* [MATERIAL SUPPLIED]
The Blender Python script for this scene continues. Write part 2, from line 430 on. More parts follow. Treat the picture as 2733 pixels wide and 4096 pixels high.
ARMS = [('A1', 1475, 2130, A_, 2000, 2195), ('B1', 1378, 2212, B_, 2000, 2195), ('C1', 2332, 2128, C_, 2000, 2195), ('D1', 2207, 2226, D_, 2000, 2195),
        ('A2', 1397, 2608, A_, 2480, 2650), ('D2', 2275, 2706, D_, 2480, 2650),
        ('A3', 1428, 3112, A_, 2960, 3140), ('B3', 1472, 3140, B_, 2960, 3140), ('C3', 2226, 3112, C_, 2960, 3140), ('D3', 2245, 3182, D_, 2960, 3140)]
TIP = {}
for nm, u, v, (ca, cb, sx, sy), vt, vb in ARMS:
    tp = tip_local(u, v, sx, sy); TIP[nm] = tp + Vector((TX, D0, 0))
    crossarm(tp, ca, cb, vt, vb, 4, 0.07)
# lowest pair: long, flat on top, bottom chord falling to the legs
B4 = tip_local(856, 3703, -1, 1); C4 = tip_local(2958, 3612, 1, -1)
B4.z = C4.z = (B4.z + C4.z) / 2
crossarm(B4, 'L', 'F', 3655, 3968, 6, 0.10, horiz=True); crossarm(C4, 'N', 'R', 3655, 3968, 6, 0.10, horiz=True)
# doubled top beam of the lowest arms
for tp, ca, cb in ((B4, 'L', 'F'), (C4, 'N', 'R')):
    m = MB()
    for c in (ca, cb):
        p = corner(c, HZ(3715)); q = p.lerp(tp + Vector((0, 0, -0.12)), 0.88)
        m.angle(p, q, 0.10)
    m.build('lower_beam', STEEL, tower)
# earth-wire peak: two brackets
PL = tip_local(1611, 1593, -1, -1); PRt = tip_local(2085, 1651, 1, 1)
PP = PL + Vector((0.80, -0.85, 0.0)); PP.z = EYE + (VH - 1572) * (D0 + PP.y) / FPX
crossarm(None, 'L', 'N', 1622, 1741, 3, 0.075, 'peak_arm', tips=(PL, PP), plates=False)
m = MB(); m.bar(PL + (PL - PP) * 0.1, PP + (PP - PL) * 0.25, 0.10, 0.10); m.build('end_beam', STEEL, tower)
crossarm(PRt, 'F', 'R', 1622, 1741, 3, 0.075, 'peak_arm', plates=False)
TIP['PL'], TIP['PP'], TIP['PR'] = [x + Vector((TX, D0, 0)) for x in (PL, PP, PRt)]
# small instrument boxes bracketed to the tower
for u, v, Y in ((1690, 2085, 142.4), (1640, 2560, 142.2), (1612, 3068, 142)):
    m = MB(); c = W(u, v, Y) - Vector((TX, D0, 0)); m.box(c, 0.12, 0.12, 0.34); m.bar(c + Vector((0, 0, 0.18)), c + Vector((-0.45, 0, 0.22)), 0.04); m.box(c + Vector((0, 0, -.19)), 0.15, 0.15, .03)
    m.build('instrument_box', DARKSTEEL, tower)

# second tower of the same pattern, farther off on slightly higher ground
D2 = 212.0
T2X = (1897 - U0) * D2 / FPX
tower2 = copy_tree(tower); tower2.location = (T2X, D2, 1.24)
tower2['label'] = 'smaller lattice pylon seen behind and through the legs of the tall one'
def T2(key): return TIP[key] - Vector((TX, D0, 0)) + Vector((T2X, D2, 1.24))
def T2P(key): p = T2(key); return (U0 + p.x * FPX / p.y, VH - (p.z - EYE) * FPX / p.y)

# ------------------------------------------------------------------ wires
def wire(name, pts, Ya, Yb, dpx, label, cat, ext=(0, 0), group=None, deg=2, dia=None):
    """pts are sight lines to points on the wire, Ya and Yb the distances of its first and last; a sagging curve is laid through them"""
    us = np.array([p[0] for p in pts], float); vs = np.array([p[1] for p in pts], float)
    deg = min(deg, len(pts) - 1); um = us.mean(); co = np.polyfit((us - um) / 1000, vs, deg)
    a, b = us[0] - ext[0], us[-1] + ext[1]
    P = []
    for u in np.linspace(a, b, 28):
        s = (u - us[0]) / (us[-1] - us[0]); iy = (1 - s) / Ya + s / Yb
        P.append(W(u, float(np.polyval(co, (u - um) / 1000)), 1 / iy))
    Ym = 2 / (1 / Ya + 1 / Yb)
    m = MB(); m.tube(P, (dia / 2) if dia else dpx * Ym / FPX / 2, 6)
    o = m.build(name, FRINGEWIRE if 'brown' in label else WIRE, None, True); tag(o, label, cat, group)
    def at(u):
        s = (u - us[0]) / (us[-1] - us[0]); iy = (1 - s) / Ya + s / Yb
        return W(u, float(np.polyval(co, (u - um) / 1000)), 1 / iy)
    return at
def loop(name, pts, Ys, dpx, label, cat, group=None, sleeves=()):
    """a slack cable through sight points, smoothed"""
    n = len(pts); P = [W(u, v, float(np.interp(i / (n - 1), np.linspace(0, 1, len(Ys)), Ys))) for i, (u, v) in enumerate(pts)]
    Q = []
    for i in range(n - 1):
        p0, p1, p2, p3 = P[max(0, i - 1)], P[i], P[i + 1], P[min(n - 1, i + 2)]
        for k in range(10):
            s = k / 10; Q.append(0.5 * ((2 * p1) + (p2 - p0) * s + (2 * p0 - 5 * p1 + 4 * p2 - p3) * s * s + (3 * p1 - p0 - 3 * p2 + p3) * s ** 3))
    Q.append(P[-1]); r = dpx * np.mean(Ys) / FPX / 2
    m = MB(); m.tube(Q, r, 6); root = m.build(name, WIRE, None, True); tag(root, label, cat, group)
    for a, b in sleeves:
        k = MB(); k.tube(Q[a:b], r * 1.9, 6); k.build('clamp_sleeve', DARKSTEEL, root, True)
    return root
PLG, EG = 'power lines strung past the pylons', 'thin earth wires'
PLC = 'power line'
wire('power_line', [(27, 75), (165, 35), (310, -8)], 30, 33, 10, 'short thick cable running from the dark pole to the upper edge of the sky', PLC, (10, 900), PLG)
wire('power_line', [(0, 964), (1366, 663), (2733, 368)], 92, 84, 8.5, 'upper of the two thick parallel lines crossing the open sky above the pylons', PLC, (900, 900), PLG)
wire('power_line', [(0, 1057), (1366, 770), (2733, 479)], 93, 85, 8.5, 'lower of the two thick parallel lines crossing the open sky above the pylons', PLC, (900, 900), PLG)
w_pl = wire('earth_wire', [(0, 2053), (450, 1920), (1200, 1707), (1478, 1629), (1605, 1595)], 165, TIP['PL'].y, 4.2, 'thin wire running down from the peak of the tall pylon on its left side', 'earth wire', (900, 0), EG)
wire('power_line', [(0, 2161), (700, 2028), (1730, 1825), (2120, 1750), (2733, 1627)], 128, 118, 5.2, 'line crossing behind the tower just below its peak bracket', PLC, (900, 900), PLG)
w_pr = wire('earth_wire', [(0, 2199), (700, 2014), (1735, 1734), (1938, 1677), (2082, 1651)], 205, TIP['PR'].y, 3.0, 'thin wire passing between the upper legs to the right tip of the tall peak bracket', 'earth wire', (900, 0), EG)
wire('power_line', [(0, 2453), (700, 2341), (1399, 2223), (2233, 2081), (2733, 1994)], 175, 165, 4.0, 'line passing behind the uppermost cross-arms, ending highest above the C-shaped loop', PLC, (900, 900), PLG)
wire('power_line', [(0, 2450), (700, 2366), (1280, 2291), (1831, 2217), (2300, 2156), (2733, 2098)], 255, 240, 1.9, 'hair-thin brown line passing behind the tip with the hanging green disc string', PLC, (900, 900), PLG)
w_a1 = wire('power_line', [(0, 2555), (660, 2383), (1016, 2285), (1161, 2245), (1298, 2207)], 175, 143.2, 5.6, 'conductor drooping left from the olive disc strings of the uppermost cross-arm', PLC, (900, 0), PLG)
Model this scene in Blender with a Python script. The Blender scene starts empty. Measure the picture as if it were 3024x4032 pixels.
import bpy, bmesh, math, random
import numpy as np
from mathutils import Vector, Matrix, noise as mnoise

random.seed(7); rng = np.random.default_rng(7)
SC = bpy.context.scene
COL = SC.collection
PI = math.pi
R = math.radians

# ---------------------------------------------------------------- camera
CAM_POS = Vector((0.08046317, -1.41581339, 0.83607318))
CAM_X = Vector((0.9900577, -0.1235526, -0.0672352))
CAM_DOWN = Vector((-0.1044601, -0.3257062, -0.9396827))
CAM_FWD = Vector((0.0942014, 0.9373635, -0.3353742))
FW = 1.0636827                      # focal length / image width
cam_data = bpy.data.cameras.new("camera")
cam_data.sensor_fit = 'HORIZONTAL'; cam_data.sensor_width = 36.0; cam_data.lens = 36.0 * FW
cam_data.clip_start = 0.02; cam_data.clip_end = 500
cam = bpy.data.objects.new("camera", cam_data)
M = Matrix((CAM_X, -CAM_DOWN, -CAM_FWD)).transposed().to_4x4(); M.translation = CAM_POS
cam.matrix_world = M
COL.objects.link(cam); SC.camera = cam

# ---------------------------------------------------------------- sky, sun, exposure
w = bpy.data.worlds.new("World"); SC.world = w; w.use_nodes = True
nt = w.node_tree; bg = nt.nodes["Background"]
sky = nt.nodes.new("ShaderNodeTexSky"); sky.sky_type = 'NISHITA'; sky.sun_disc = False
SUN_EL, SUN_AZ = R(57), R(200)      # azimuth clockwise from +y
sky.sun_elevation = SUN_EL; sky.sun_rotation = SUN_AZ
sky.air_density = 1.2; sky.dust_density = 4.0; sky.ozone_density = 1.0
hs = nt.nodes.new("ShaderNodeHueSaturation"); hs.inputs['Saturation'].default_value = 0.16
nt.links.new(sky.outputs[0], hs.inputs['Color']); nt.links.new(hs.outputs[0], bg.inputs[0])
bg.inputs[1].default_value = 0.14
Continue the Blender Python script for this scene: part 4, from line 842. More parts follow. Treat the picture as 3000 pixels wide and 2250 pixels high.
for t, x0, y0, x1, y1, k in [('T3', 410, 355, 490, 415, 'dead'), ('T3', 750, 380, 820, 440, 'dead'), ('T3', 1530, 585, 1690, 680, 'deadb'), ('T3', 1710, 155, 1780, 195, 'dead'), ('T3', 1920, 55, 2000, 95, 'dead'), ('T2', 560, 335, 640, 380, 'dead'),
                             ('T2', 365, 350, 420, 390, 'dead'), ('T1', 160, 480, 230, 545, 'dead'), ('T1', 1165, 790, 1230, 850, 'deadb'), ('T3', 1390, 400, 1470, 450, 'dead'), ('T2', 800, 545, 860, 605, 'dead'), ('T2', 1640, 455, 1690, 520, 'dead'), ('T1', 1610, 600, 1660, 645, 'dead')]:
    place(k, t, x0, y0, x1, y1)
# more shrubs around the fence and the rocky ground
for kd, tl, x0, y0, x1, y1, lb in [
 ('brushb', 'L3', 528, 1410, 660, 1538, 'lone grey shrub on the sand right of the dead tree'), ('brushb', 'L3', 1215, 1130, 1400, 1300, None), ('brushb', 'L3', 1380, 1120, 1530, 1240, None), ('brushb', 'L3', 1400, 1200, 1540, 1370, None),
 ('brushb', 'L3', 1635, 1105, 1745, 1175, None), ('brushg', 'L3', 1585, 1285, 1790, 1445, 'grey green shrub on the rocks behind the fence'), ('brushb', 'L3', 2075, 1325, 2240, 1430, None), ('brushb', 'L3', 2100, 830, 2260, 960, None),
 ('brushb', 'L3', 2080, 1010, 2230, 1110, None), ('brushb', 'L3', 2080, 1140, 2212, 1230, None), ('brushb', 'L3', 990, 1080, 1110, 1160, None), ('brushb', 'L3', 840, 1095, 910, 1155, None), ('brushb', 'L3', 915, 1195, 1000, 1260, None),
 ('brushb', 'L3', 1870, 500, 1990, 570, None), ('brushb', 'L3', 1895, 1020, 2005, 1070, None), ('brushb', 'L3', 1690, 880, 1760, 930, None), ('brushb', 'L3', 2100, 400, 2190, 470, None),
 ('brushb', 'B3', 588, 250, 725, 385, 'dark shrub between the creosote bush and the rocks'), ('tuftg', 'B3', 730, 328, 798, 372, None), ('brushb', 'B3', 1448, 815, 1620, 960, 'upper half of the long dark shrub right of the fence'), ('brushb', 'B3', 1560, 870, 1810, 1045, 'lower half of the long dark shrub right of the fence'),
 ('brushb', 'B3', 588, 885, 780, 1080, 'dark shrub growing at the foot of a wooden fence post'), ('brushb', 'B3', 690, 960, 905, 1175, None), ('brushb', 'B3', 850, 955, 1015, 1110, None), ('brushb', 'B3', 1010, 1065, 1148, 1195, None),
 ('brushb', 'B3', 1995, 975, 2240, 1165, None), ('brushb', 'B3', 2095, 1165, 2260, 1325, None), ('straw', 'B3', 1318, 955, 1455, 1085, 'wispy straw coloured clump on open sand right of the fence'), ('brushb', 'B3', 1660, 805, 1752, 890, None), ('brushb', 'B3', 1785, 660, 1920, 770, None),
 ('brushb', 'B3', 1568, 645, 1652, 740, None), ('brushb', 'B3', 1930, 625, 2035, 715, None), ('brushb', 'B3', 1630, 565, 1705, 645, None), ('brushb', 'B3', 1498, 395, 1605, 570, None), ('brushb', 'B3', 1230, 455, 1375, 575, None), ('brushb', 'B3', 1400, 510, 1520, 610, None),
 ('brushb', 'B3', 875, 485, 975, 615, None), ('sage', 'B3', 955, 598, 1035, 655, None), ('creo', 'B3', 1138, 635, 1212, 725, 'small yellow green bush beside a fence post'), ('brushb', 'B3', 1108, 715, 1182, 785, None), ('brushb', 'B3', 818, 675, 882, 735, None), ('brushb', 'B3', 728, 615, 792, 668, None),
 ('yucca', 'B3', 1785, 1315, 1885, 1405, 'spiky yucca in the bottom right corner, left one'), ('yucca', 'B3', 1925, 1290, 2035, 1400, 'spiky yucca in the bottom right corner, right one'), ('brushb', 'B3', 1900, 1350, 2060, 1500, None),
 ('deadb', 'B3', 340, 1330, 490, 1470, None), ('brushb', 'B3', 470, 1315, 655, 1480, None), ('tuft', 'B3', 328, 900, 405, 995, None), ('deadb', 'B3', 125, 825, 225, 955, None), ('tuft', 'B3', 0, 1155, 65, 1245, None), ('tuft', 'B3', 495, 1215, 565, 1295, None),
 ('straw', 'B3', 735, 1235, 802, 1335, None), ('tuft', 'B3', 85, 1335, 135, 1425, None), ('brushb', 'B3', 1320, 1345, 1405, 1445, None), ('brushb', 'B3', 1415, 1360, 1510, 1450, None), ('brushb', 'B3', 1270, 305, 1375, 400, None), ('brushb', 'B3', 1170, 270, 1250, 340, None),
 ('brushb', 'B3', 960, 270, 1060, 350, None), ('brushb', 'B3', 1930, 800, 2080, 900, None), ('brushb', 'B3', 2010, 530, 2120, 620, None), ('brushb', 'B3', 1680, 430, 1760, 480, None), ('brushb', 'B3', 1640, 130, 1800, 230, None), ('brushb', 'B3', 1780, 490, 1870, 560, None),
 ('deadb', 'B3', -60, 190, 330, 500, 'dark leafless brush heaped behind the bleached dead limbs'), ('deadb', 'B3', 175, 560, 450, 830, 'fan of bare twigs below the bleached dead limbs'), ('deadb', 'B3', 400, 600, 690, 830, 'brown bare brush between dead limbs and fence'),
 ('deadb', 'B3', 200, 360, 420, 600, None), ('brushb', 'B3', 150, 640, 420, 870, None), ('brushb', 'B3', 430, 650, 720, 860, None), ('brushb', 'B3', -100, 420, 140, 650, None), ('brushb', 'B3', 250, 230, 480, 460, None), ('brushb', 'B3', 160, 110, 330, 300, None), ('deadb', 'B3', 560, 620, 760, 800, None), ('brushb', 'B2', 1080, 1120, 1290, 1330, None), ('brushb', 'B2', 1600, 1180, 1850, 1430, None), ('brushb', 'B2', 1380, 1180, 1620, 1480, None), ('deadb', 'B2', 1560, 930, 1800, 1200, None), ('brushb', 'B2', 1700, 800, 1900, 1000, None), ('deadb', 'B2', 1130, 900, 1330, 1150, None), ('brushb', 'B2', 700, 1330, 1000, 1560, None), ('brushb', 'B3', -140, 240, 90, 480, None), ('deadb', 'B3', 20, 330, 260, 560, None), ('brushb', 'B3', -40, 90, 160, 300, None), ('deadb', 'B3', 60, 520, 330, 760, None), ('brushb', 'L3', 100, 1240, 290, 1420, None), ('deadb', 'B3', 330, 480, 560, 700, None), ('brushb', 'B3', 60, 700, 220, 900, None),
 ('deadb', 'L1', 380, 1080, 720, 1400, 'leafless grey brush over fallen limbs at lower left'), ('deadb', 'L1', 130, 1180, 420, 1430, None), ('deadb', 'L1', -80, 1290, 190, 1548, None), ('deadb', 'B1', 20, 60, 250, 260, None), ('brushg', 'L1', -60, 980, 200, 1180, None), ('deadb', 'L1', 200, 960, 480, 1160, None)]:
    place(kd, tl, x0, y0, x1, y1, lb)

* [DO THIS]
Write out each line exactly as it appears, from the line with "Model this scene" up to and including the line with "from mathutils import".

* [EXERCISE ANSWER]
Model this scene in Blender with a Python script. The Blender scene starts empty. Measure the picture as if it were 3024x4032 pixels.
import bpy, bmesh, math, random
import numpy as np
from mathutils import Vector, Matrix, noise as mnoise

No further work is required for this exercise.